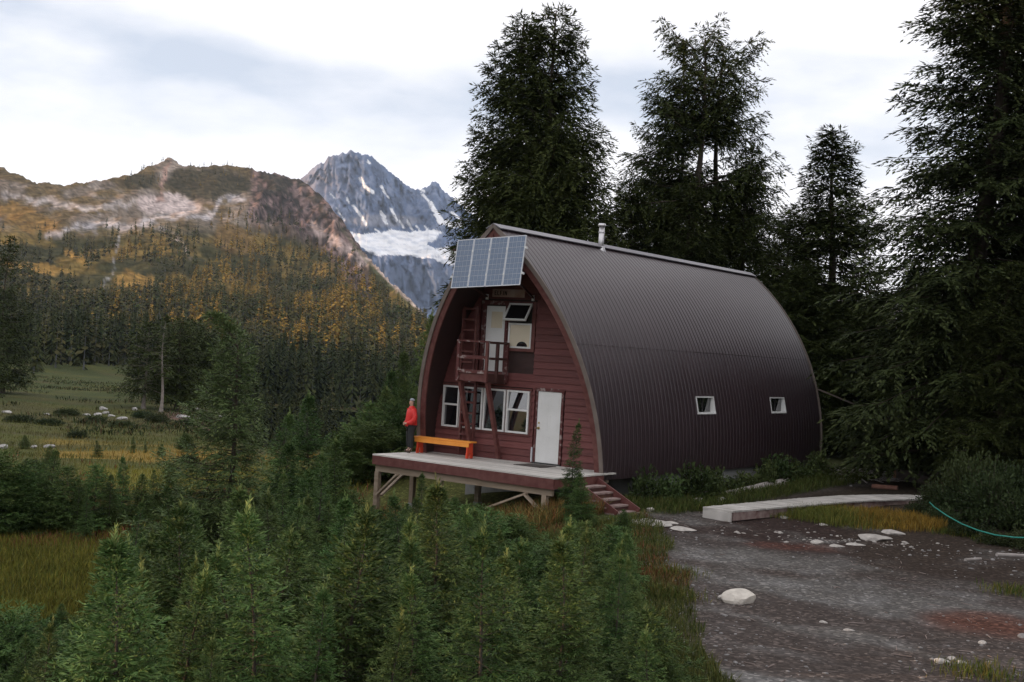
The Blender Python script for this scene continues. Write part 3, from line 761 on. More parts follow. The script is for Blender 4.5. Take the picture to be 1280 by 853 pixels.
for key, px, top, v, rad, rz, lab in (
    ('full', 697, 10, 60, 3.75, 0.0, 'tallest dense dark hemlock with a pointed top rising straight behind the solar panels'),
    ('full', 661, 24, 61.5, 3.7, 2.1, 'slightly shorter hemlock merging into the left side of the tallest tree'),
    ('craggy', 880, 46, 66, 3.4, 0.4, 'craggy open hemlock with flat-topped crown and thick bare trunk behind the roof ridge'),
    ('ragged', 856, 54, 67.5, 3.1, 1.0, 'slim hemlock with a ragged top just left of the craggy flat-topped one'),
    ('craggy', 908, 56, 68.5, 3.0, 3.3, 'open hemlock with long limbs reaching right, beside the thick bare trunk'),
    ('ragged', 832, 128, 69, 2.7, 2.6, 'leaning hemlock with a pale dead tip left of the open hemlock cluster'),
    ('sweep', 940, 185, 66, 2.7, 0.7, 'shorter bushy hemlock filling the gap under the long right-hand limbs'),
    ('sweep', 862, 225, 64, 2.6, 2.9, 'low bushy hemlock right behind the roof ridge beneath the slim trunks'),
    ('sweep', 790, 226, 65, 2.6, 4.4, 'small drooping hemlock just right of the steel chimney'),
    ('sweep', 757, 268, 67, 2.0, 1.7, 'low hemlock top showing just behind the steel chimney'),
    ('sweep', 1046, 163, 62, 3.7, 5.3, 'broad dark hemlock with sweeping limbs rising off the rear corner of the hut'),
    ('full', 1010, 330, 60, 2.6, 1.2, 'dark young hemlock filling the gap at the rear end of the hut roof'),
    ('full', 1080, 380, 58, 2.5, 4.0, 'dark bushy hemlock between the broad hemlock and the great trees on the right'),
    ('ragged', 1126, 420, 66, 2.5, 3.9, 'slender hemlock with a pale lower trunk in the shade right of the hut'),
    ('full', 985, 262, 70, 2.9, 5.0, 'dark hemlock half hidden behind the rounded end of the roof'),
): big_tree(key, px, top, v, rad, rz, lab, BEH)
GRT = 'great hemlocks on the right'
for key, px, top, v, rad, rz, lab in (
    ('great', 1248, -230, 46, 4.4, 0.3, 'huge dark hemlock with layered drooping limbs whose top leaves the frame'),
    ('great', 1330, -270, 49, 4.1, 2.7, 'great hemlock cut off by the right edge of the picture'),
    ('sweep', 1150, 330, 52, 1.9, 3.6, 'dense short hemlock skirting the foot of the huge hemlock'),
    ('sweep', 1262, 330, 42.5, 1.9, 1.1, 'dense short hemlock in front of the great trunks by the right edge'),
): big_tree(key, px, top, v, rad, rz, lab, GRT)
for x, y, h, rad, rz, lab in ((15.5, 15.5, 19, 3.4, 1.9, 'tall hemlock of the wood just beyond the right edge of the picture'), (19.5, 9.5, 17, 3.3, 4.4, 'dense hemlock standing right of the gravel outside the picture'),
                              (23.0, 2.5, 18, 3.4, 5.6, 'broad hemlock right of the gravel, outside the picture'), (18.5, 20.0, 20, 3.5, 0.8, 'unseen hemlock behind the dense one right of the gravel'), (26.0, -5.0, 15, 3.2, 3.1, 'hemlock nearest the viewer on the right, outside the picture')):
    big_tree('great', 0, 0, 0, rad, rz, lab, GRT, (x, y), h)  # unseen trees added to darken what the roof reflects

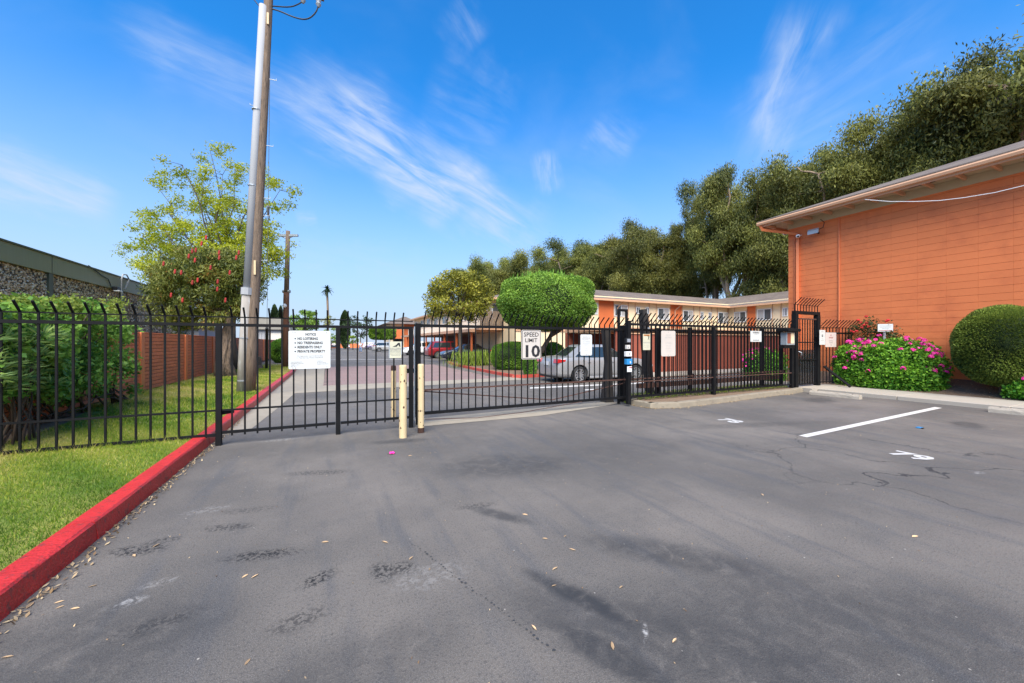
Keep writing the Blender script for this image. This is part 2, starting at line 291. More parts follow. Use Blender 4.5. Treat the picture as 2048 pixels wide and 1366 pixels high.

◆ Work required:
Write every record out again exactly; no pictures belong in the copy.

◆ Exercise output:
The Blender Python script for this scene continues. Write part 3, from line 761 on. More parts follow. The script is for Blender 4.5. Take the picture to be 1280 by 853 pixels.
for key, px, top, v, rad, rz, lab in (
    ('full', 697, 10, 60, 3.75, 0.0, 'tallest dense dark hemlock with a pointed top rising straight behind the solar panels'),
    ('full', 661, 24, 61.5, 3.7, 2.1, 'slightly shorter hemlock merging into the left side of the tallest tree'),
    ('craggy', 880, 46, 66, 3.4, 0.4, 'craggy open hemlock with flat-topped crown and thick bare trunk behind the roof ridge'),
    ('ragged', 856, 54, 67.5, 3.1, 1.0, 'slim hemlock with a ragged top just left of the craggy flat-topped one'),
    ('craggy', 908, 56, 68.5, 3.0, 3.3, 'open hemlock with long limbs reaching right, beside the thick bare trunk'),
    ('ragged', 832, 128, 69, 2.7, 2.6, 'leaning hemlock with a pale dead tip left of the open hemlock cluster'),
    ('sweep', 940, 185, 66, 2.7, 0.7, 'shorter bushy hemlock filling the gap under the long right-hand limbs'),
    ('sweep', 862, 225, 64, 2.6, 2.9, 'low bushy hemlock right behind the roof ridge beneath the slim trunks'),
    ('sweep', 790, 226, 65, 2.6, 4.4, 'small drooping hemlock just right of the steel chimney'),
    ('sweep', 757, 268, 67, 2.0, 1.7, 'low hemlock top showing just behind the steel chimney'),
    ('sweep', 1046, 163, 62, 3.7, 5.3, 'broad dark hemlock with sweeping limbs rising off the rear corner of the hut'),
    ('full', 1010, 330, 60, 2.6, 1.2, 'dark young hemlock filling the gap at the rear end of the hut roof'),
    ('full', 1080, 380, 58, 2.5, 4.0, 'dark bushy hemlock between the broad hemlock and the great trees on the right'),
    ('ragged', 1126, 420, 66, 2.5, 3.9, 'slender hemlock with a pale lower trunk in the shade right of the hut'),
    ('full', 985, 262, 70, 2.9, 5.0, 'dark hemlock half hidden behind the rounded end of the roof'),
): big_tree(key, px, top, v, rad, rz, lab, BEH)
GRT = 'great hemlocks on the right'
for key, px, top, v, rad, rz, lab in (
    ('great', 1248, -230, 46, 4.4, 0.3, 'huge dark hemlock with layered drooping limbs whose top leaves the frame'),
    ('great', 1330, -270, 49, 4.1, 2.7, 'great hemlock cut off by the right edge of the picture'),
    ('sweep', 1150, 330, 52, 1.9, 3.6, 'dense short hemlock skirting the foot of the huge hemlock'),
    ('sweep', 1262, 330, 42.5, 1.9, 1.1, 'dense short hemlock in front of the great trunks by the right edge'),
): big_tree(key, px, top, v, rad, rz, lab, GRT)
for x, y, h, rad, rz, lab in ((15.5, 15.5, 19, 3.4, 1.9, 'tall hemlock of the wood just beyond the right edge of the picture'), (19.5, 9.5, 17, 3.3, 4.4, 'dense hemlock standing right of the gravel outside the picture'),
                              (23.0, 2.5, 18, 3.4, 5.6, 'broad hemlock right of the gravel, outside the picture'), (18.5, 20.0, 20, 3.5, 0.8, 'unseen hemlock behind the dense one right of the gravel'), (26.0, -5.0, 15, 3.2, 3.1, 'hemlock nearest the viewer on the right, outside the picture')):
    big_tree('great', 0, 0, 0, rad, rz, lab, GRT, (x, y), h)  # unseen trees added to darken what the roof reflects

Keep writing the Blender script for this image. This is part 2, starting at line 291. More parts follow. Use Blender 4.5. Treat the picture as 2048 pixels wide and 1366 pixels high.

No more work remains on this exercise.